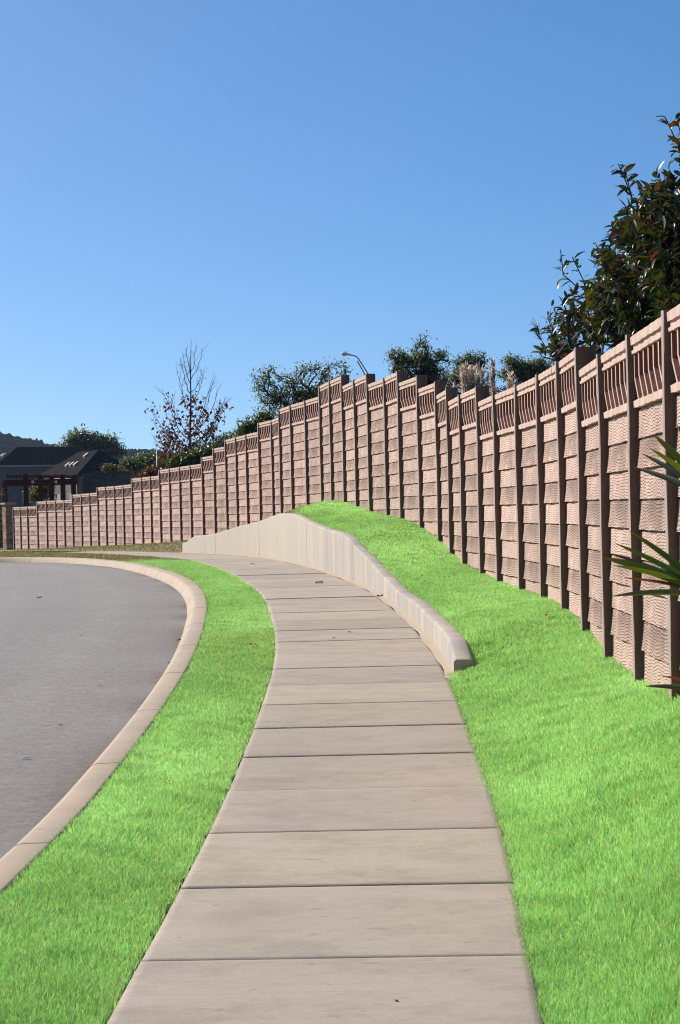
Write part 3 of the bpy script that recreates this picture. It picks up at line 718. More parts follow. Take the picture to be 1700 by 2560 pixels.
def wood(arr, par, w, name, material, parent, r_tip, r_trunk, trunk_n=8, sides=5):
    mb = MB(); wm = w[0]
    rad = r_tip + (r_trunk - r_tip) * (np.maximum(w, .3) / wm) ** .55
    for i in range(1, len(par)):
        j = par[i]; ra = rad[j] if i == j + 1 and j < trunk_n else min(rad[j], rad[i] * 1.35)
        mb.tube([arr[j], arr[i]], [ra, rad[i]], sides, cap=False)
    return mb.build(name, material, parent, smooth=True)

def ell_pts(ells, n, rr, shell=.55):
    vol = np.array([a[3] * a[4] * a[5] for a in ells]); k = rr.choice(len(ells), n, p=vol / vol.sum()); out = []
    for i in k:
        x, y, z, a, b, c = ells[i]; v = rr.normal(size=3); v /= np.linalg.norm(v); r = rr.uniform(shell ** 3, 1) ** (1 / 3)
        out.append((x + v[0] * a * r, y + v[1] * b * r, z + v[2] * c * r))
    return np.array(out)

def tree(name, label, ells, base, n_targets, n_leaf, leaf, cols, wts, seed, cat='tree', mat_leaf='leaf', group=None, spread=.28, r_trunk=.12, r_tip=.006, width=.42, trunk_top=None, extra=None, up=.25, curl=.25):
    rr = np.random.default_rng(seed); base = np.array(base, float)
    root = empty(name, base, label, cat, group)
    T = ell_pts(ells, n_targets, rr)
    if extra is not None: T = np.r_[T, np.array(extra)]
    ctr = np.average(np.array(ells)[:, :3], axis=0, weights=np.array(ells)[:, 3]); low = min(e[2] - e[5] for e in ells)
    top = np.array(trunk_top) if trunk_top is not None else np.array([ctr[0], ctr[1], low * .6 + ctr[2] * .4])
    arr, par, w, ends = grow(base, top, T, rr)
    wd = wood(arr - base, par, w, 'trunk', M['bark'], root, r_tip, r_trunk)
    E = arr[ends]; Pd = E - arr[[par[e] for e in ends]]
    k = rr.integers(0, len(E), n_leaf); off = rr.normal(0, spread * .5, (n_leaf, 3)); off[:, 2] *= .8
    f = rr.random((n_leaf, 1)) ** .7
    P = E[k] - Pd[k] * (1 - f) * .9 + off * f
    D = rr.normal(size=(n_leaf, 3)) * .8 + Pd[k] / (np.linalg.norm(Pd[k], axis=1)[:, None] + 1e-6) * .6 + off / (spread + 1e-6); D[:, 2] += up
    leaves_mesh('crown', P - base, D, leaf, palette(n_leaf, cols, wts, rr), M[mat_leaf], root, width, curl, seed)
    return root

def E_(px, py, d, rx, ry=None, rd=None):
    """ellipsoid surveyed in the photograph: centre pixel, distance, half sizes in pixels"""
    p = at(px, py, d); s = d / FPX; a = rx * s; c = (ry or rx) * s
    return (p.x, p.y, p.z, a, rd or (a + c) / 2, c)
def base_at(px, d, lift=0): p = at(px, 1300, d); return (p.x, d, float(gz(d)) + lift - .05)

OAK = [(.10, .135, .07), (.15, .19, .10), (.24, .26, .18), (.06, .085, .042)]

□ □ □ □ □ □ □

Directions:
Repeat the data exactly in full, omitting its pictures.

The result:
Write part 3 of the bpy script that recreates this picture. It picks up at line 718. More parts follow. Take the picture to be 1700 by 2560 pixels.
def wood(arr, par, w, name, material, parent, r_tip, r_trunk, trunk_n=8, sides=5):
    mb = MB(); wm = w[0]
    rad = r_tip + (r_trunk - r_tip) * (np.maximum(w, .3) / wm) ** .55
    for i in range(1, len(par)):
        j = par[i]; ra = rad[j] if i == j + 1 and j < trunk_n else min(rad[j], rad[i] * 1.35)
        mb.tube([arr[j], arr[i]], [ra, rad[i]], sides, cap=False)
    return mb.build(name, material, parent, smooth=True)

def ell_pts(ells, n, rr, shell=.55):
    vol = np.array([a[3] * a[4] * a[5] for a in ells]); k = rr.choice(len(ells), n, p=vol / vol.sum()); out = []
    for i in k:
        x, y, z, a, b, c = ells[i]; v = rr.normal(size=3); v /= np.linalg.norm(v); r = rr.uniform(shell ** 3, 1) ** (1 / 3)
        out.append((x + v[0] * a * r, y + v[1] * b * r, z + v[2] * c * r))
    return np.array(out)

def tree(name, label, ells, base, n_targets, n_leaf, leaf, cols, wts, seed, cat='tree', mat_leaf='leaf', group=None, spread=.28, r_trunk=.12, r_tip=.006, width=.42, trunk_top=None, extra=None, up=.25, curl=.25):
    rr = np.random.default_rng(seed); base = np.array(base, float)
    root = empty(name, base, label, cat, group)
    T = ell_pts(ells, n_targets, rr)
    if extra is not None: T = np.r_[T, np.array(extra)]
    ctr = np.average(np.array(ells)[:, :3], axis=0, weights=np.array(ells)[:, 3]); low = min(e[2] - e[5] for e in ells)
    top = np.array(trunk_top) if trunk_top is not None else np.array([ctr[0], ctr[1], low * .6 + ctr[2] * .4])
    arr, par, w, ends = grow(base, top, T, rr)
    wd = wood(arr - base, par, w, 'trunk', M['bark'], root, r_tip, r_trunk)
    E = arr[ends]; Pd = E - arr[[par[e] for e in ends]]
    k = rr.integers(0, len(E), n_leaf); off = rr.normal(0, spread * .5, (n_leaf, 3)); off[:, 2] *= .8
    f = rr.random((n_leaf, 1)) ** .7
    P = E[k] - Pd[k] * (1 - f) * .9 + off * f
    D = rr.normal(size=(n_leaf, 3)) * .8 + Pd[k] / (np.linalg.norm(Pd[k], axis=1)[:, None] + 1e-6) * .6 + off / (spread + 1e-6); D[:, 2] += up
    leaves_mesh('crown', P - base, D, leaf, palette(n_leaf, cols, wts, rr), M[mat_leaf], root, width, curl, seed)
    return root

def E_(px, py, d, rx, ry=None, rd=None):
    """ellipsoid surveyed in the photograph: centre pixel, distance, half sizes in pixels"""
    p = at(px, py, d); s = d / FPX; a = rx * s; c = (ry or rx) * s
    return (p.x, p.y, p.z, a, rd or (a + c) / 2, c)
def base_at(px, d, lift=0): p = at(px, 1300, d); return (p.x, d, float(gz(d)) + lift - .05)

OAK = [(.10, .135, .07), (.15, .19, .10), (.24, .26, .18), (.06, .085, .042)]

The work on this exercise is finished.